Sun will offer customers the right to use Solaris 10 on four-way systems with security fixes at no cost. For the basic tier of service, Sun will offer a free RTU license with all upgrades and fixes, 90-day installation support and configuration support and online self-assessment training for $120 per CPU per year.

The standard service level will include all of the above as well as five-day, 12-hour support, one Web course and optional training credits for $240 per CPU per year, The premium service level will include all standard service offerings with seven-day, 24-hour phone support and additional technical and education services for $360 per CPU per year.

Sun executives said they won't reveal details about open-source Solaris until the end of the year since neither the license nor the terms of the license have been finalized.

Sun CEO Scott McNealy said he predicted the advent of free OS software as far back as 1999 and dismissed reports that characterized Sun's free RTU Solaris 10 license as a last-ditch effort to save its following on Wall Street and win back Linux converts.

Solaris shipped 6.5 million new licenses and will grow that by playing in the commodity market, Sun executives said.
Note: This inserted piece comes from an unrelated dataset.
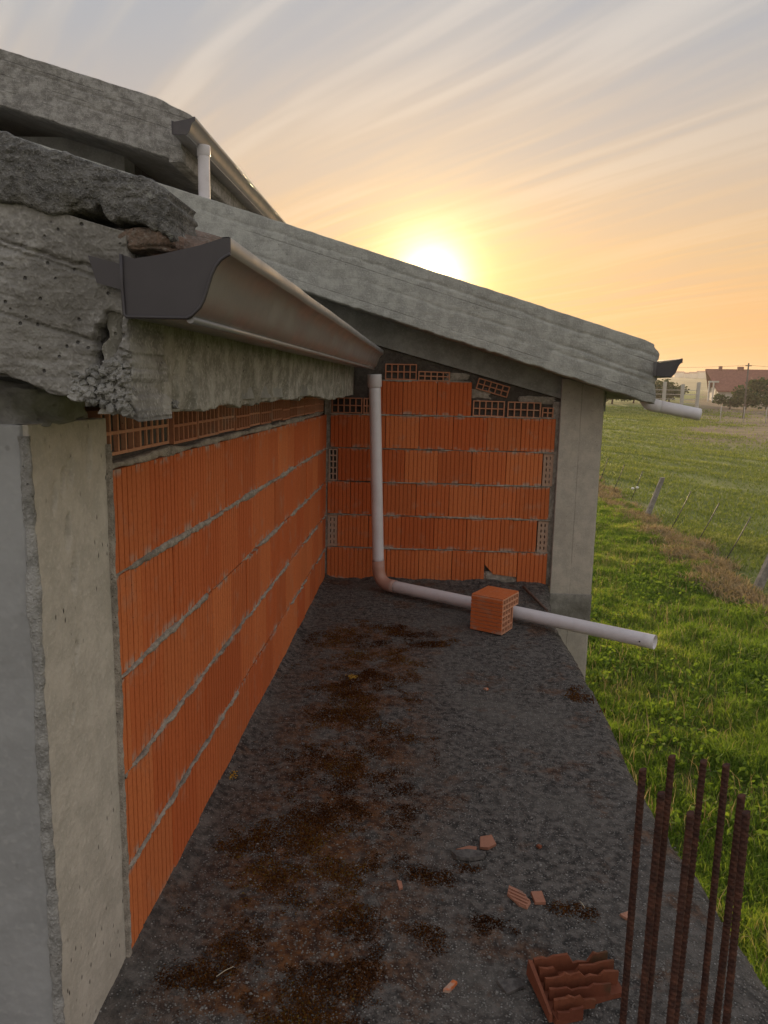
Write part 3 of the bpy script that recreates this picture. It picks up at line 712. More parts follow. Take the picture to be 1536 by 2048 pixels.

The Santa Clara, Calif.-based company also will push its new vendor-neutral stance by compensating the Sun sales force the same regardless of which platform version of Solaris they sell.

"This isn't a desperate move," McNealy said during the launch on Monday. "It's an $80 billion dividend check to customers." "

McNealy noted, for example, that Solaris 10's performance enhancements and container technology will enable customers to improve the utilization rate of their SPARC-based and X86 systems to 80 percent in the future from 15 percent now, translating into major savings for customers.

"It's all about getting back to our roots," said McNealy, adding that the company's $2 billion investment in Solaris and new features such as the ZFS File System for storage virtualization, DTrace utilization utility, EAL-4 security rating and containers technology for OS virtualization set a new bar for the OS market for Unix vendors as well as Linux and Windows.

"It has paid off big time. The Sun OS has grown up big time, to Solaris 10," he said.

One ISV in the Linux space who requested anonymity said Sun faces an uphill battle because of Linux's market momentum.

"It's too little, too late. Sun machines are coming off lease, and customers don't want to buy new Solaris ones," the ISV said. "It reminds me of what happened to Digital Equipment's OpenVMS. Sun has a tough row to hoe."